Executives from Major Banks Warn Against Rushing into the Volatile Asset Class
As the U.S. heads towards a potentially crypto-friendlier regulatory environment under President-elect Trump, some of the nation’s top bankers are treading carefully when it comes to embracing cryptocurrencies. Despite the promises of regulatory easing and the appointment of pro-crypto officials, major financial institutions remain hesitant to dive headfirst into the volatile world of digital assets.
At a recent Reuters NEXT conference in New York, leading bankers made it clear that they are not ready to fully embrace cryptocurrencies. While U.S. regulators are expected to take a more accommodating stance under the upcoming administration, the uncertain regulatory landscape is making bankers wary.
Cautious Optimism, But Not Rushing In
David Solomon, CEO of Goldman Sachs, voiced a common sentiment among U.S. bankers when he explained that the crypto regulatory framework “has to evolve” before major banks can consider extensive involvement in the space. Speaking candidly about the uncertainty surrounding crypto regulations, Solomon emphasized that the future of this market is still unclear.
Solomon’s comments echoed a broader industry concern. Although President-elect Trump has positioned himself as a crypto advocate, promising measures like a national crypto stockpile, bankers are not willing to dive in without clarity on the rules. Trump’s pro-crypto stance has been welcomed by the digital currency community, but it hasn’t been enough to convince banks to rush toward these highly speculative assets.
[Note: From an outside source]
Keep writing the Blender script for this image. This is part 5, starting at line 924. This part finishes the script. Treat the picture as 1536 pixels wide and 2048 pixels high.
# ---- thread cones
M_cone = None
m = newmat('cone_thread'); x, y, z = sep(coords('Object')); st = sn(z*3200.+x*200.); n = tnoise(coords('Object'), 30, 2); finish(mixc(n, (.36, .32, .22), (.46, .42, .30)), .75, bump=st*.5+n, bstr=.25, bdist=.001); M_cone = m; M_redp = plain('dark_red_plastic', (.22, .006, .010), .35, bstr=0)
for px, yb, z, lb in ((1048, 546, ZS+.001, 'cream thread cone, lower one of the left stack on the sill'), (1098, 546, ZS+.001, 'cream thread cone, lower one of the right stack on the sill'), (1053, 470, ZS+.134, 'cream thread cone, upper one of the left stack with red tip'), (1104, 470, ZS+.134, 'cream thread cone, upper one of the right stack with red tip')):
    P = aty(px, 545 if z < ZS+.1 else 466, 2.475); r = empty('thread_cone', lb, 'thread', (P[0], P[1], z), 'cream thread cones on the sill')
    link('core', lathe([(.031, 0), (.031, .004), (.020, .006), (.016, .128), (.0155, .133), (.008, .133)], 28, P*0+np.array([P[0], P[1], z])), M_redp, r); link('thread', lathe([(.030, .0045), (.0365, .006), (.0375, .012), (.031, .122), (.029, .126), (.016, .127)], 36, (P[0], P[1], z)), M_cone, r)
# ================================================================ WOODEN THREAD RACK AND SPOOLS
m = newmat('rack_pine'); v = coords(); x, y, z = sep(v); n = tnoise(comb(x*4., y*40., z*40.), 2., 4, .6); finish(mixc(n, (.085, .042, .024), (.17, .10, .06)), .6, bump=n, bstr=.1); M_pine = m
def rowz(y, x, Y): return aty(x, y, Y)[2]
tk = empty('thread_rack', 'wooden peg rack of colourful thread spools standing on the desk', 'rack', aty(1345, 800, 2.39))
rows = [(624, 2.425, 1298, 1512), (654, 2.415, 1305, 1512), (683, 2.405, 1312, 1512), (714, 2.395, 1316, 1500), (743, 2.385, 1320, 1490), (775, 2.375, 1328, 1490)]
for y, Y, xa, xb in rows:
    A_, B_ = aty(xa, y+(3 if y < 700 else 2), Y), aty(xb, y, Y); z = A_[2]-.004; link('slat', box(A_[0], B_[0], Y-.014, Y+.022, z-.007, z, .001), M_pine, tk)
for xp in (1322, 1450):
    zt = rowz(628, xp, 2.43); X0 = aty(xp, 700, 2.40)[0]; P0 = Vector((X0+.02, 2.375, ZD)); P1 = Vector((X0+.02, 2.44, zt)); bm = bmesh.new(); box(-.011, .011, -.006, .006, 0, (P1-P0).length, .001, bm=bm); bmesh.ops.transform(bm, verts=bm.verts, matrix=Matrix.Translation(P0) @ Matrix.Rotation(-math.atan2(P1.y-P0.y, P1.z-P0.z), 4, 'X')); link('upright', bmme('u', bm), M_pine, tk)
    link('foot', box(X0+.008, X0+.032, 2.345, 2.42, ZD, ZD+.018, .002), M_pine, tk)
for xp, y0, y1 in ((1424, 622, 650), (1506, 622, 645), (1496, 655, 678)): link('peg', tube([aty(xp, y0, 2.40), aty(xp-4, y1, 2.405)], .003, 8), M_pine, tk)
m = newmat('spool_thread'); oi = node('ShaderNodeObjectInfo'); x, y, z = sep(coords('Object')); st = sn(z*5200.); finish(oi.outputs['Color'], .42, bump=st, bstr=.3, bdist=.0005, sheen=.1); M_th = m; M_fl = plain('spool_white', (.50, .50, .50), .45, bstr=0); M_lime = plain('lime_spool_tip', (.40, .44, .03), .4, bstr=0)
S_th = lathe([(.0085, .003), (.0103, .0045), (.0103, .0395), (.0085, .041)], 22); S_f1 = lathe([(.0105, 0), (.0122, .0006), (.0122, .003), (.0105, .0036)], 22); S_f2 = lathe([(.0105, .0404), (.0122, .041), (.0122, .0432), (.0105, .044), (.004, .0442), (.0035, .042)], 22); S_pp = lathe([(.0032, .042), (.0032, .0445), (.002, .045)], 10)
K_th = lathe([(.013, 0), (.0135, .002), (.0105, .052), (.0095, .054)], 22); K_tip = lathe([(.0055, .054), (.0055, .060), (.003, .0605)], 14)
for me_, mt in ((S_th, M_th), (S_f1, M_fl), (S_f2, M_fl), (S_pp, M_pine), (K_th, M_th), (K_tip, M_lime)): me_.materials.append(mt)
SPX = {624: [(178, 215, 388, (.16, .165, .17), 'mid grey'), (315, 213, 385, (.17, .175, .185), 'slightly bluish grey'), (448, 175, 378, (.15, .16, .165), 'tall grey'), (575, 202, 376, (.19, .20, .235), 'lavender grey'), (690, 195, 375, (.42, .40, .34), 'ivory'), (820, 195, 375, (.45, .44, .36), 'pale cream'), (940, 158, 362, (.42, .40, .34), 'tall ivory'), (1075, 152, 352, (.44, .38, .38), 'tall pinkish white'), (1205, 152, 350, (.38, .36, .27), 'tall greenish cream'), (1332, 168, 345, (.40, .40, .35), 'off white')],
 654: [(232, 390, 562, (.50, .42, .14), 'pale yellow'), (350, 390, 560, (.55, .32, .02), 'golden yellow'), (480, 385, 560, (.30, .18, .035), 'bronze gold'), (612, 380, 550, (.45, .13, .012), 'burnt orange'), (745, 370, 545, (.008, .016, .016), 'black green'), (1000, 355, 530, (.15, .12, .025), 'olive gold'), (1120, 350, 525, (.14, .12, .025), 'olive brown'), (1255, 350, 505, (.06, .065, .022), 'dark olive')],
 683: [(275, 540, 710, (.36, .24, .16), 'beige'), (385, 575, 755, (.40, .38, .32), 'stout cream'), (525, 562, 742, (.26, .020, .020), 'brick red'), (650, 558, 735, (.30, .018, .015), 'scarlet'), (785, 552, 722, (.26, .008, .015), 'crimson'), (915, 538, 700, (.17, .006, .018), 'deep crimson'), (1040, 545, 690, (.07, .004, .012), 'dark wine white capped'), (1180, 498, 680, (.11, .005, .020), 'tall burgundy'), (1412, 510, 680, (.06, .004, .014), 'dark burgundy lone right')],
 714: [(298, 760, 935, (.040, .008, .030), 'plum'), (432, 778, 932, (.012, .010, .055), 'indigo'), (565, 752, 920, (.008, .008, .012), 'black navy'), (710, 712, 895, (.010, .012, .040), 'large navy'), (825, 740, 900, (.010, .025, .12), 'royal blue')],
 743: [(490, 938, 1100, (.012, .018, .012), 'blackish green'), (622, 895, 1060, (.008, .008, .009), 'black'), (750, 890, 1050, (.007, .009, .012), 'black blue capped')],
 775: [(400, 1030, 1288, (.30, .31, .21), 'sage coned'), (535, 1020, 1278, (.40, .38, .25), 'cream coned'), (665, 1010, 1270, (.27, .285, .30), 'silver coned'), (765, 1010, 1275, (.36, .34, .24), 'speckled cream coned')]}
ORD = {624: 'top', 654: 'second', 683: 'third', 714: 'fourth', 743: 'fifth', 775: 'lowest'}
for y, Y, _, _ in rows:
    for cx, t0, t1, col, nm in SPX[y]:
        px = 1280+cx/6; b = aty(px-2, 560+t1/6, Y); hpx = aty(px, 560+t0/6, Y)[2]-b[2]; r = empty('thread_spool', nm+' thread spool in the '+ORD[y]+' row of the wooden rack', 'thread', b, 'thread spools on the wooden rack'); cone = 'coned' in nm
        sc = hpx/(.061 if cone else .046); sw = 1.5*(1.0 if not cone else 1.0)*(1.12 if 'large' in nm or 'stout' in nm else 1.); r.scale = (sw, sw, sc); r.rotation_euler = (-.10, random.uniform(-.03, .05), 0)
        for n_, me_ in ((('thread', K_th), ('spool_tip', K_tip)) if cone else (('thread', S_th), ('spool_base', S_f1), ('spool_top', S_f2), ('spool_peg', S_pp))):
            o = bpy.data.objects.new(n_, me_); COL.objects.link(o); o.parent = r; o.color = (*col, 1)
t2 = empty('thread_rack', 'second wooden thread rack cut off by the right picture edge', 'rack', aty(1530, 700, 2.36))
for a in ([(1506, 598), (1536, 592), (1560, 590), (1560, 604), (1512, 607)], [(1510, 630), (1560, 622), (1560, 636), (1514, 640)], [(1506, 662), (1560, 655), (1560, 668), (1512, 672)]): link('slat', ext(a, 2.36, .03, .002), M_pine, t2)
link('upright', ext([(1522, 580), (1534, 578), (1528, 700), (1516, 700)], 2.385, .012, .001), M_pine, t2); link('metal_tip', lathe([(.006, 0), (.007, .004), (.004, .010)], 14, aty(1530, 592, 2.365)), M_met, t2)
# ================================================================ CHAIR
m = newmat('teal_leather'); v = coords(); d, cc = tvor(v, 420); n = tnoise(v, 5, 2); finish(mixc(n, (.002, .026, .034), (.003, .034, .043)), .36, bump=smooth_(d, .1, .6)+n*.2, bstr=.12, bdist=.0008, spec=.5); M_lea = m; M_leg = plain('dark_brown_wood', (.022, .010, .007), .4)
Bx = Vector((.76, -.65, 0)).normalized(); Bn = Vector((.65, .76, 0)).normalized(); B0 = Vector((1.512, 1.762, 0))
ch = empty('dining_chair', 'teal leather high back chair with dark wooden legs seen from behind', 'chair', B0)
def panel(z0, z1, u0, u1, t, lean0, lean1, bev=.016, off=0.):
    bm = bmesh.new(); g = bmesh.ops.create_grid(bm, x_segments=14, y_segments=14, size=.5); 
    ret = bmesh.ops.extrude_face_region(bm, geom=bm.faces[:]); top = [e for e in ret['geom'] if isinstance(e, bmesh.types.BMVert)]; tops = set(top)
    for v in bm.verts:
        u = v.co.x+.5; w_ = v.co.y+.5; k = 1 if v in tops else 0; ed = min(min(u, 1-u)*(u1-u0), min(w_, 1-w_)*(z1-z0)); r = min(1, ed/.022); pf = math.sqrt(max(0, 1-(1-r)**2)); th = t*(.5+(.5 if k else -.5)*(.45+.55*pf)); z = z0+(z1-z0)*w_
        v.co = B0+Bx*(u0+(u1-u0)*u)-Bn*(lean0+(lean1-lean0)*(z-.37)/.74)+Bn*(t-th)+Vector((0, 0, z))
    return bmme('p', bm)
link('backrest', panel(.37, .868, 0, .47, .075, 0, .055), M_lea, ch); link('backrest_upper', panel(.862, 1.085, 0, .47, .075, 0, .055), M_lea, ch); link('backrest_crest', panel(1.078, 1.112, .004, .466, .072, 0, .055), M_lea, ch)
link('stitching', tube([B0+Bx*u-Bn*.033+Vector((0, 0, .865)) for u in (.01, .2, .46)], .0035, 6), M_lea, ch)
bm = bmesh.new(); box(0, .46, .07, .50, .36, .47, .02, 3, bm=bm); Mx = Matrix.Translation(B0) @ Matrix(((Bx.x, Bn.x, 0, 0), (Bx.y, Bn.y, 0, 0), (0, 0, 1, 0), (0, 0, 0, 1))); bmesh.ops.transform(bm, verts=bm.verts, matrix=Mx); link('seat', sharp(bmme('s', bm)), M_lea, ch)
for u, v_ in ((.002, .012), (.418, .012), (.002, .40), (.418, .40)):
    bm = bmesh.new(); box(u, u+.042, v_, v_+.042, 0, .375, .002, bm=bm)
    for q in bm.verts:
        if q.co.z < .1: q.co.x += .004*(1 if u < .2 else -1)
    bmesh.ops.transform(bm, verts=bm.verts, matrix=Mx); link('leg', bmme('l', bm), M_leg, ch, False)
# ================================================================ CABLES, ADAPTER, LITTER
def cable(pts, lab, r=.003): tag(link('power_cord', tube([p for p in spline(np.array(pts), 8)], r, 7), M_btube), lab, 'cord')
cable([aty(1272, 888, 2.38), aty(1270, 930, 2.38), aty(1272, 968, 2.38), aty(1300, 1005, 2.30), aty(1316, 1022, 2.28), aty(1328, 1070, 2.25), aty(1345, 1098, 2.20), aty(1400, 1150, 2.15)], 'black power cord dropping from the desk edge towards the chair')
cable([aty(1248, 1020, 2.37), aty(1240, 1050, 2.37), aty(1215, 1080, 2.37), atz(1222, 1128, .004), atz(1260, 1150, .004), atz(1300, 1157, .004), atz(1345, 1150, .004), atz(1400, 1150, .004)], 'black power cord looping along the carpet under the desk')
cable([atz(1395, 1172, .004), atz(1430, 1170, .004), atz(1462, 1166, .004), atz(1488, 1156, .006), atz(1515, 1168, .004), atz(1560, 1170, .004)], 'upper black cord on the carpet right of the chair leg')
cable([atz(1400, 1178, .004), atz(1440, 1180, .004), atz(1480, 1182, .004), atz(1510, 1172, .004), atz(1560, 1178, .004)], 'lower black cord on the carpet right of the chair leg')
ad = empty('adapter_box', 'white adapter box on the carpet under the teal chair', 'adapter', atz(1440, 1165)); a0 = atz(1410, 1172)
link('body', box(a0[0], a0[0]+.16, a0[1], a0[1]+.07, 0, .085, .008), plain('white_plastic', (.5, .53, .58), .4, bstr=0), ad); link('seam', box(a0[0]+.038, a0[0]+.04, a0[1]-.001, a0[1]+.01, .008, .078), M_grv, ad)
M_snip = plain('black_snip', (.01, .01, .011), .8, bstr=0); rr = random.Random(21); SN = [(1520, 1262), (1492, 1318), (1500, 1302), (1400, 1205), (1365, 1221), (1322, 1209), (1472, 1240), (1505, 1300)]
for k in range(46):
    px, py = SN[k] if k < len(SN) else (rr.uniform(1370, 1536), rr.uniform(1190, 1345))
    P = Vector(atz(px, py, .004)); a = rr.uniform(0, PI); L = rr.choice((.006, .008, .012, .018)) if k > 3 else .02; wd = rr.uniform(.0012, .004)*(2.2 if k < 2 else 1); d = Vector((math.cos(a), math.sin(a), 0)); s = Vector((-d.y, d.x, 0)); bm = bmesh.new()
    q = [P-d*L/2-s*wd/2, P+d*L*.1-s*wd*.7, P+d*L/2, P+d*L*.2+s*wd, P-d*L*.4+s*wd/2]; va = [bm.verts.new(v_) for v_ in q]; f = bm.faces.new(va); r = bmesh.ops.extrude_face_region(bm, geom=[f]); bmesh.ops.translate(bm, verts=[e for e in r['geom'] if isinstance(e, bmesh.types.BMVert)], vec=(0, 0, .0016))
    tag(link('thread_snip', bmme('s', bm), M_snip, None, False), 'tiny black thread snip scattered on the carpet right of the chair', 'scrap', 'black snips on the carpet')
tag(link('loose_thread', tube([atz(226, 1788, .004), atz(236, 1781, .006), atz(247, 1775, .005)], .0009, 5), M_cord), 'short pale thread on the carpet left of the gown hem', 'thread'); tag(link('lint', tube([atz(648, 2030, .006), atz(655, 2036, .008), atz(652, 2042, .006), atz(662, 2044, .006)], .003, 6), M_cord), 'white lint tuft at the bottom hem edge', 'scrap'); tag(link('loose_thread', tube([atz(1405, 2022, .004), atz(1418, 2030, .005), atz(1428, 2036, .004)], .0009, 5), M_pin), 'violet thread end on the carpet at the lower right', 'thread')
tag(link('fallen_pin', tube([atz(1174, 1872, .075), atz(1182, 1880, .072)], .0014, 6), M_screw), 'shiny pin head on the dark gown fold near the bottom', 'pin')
Goldman Sachs, for instance, has said that it would be open to dealing with crypto if the regulatory landscape improves, but Solomon noted that the bank would need to first “evaluate” the situation before making any substantial moves.
Why the Hesitance?
Despite the promising regulatory shifts, banks are not ready to fully embrace the crypto market. There are several reasons for this cautious stance:
- Uncertainty over Regulations: Even with a potential regulatory overhaul, the rules surrounding cryptocurrency remain unclear. Bank executives want concrete regulatory frameworks before entering the market.
- Volatility: Cryptocurrencies are known for their price swings, making them highly speculative and risky investments.
- Past Market Failures: Events like the collapse of major crypto exchanges, such as FTX, have left lasting scars on the banking community.
- Regulatory Oversight: With incidents like the failures of Silvergate and Signature Bank still fresh, regulators are placing greater scrutiny on any potential exposure to crypto.
Crypto-Friendly Appointments, But No Immediate Change
Trump’s administration is set to take a crypto-friendly approach. His nomination of Paul Atkins as the new SEC chair and David Sacks as the “crypto czar” has been praised by the crypto community. These appointments signal a shift towards a more accommodating regulatory framework. However, the new environment isn’t enough to prompt banks to rush into digital assets.
Robin Vince, CEO of Bank of New York Mellon, also expressed caution during the Reuters conference, urging for “appropriate guardrails” before any significant policy shifts in crypto. Vince underscored the importance of waiting for new regulations to be “battle-tested” through multiple economic cycles before they can be fully trusted.
Vince’s comments are a reminder that banks are still grappling with the aftermath of previous crypto market crashes. The industry’s ongoing instability has made institutions hesitant to expose themselves to what they see as an unproven and risky asset class.
The FTX Fallout and its Lingering Impact
One of the most significant events affecting banker sentiment is the collapse of the FTX exchange, one of the biggest scandals in crypto history. The debacle left many investors and institutions questioning the reliability and security of digital asset markets. The fallout from this event has made it even more difficult for banks to see the potential in crypto without fearing another market disaster.
Additionally, recent events such as the collapse of Silvergate and Signature Bank have heightened concerns among regulators. The downfall of these lenders, both of which were closely tied to the crypto industry, has intensified the scrutiny that banks face when considering exposure to cryptocurrencies.
“I’m concerned that some lessons from previous crises may be forgotten,” said one unnamed banker. His comments point to the risk that regulatory bodies may overlook the significant issues that have plagued the crypto market in the past. Despite these concerns, however, demand for crypto services among bank clients remains limited, even as regulations seem to loosen.
What’s Next for Crypto and Banks?
Despite the current uncertainty, some bankers see potential in digital assets in the long term. Matt Gellene, head of Consumer Investments and Employee Banking & Investments at Bank of America, echoed the sentiment that client demand for crypto is growing, though it remains “limited” for now. As regulations become clearer, it’s possible that more banks will begin to open up to the idea of crypto as an asset class.
However, for the time being, most U.S. banks are taking a wait-and-see approach. The potential for regulatory clarity and the appointment of crypto-friendly officials may set the stage for future developments, but until then, bankers are holding back on fully embracing the sector.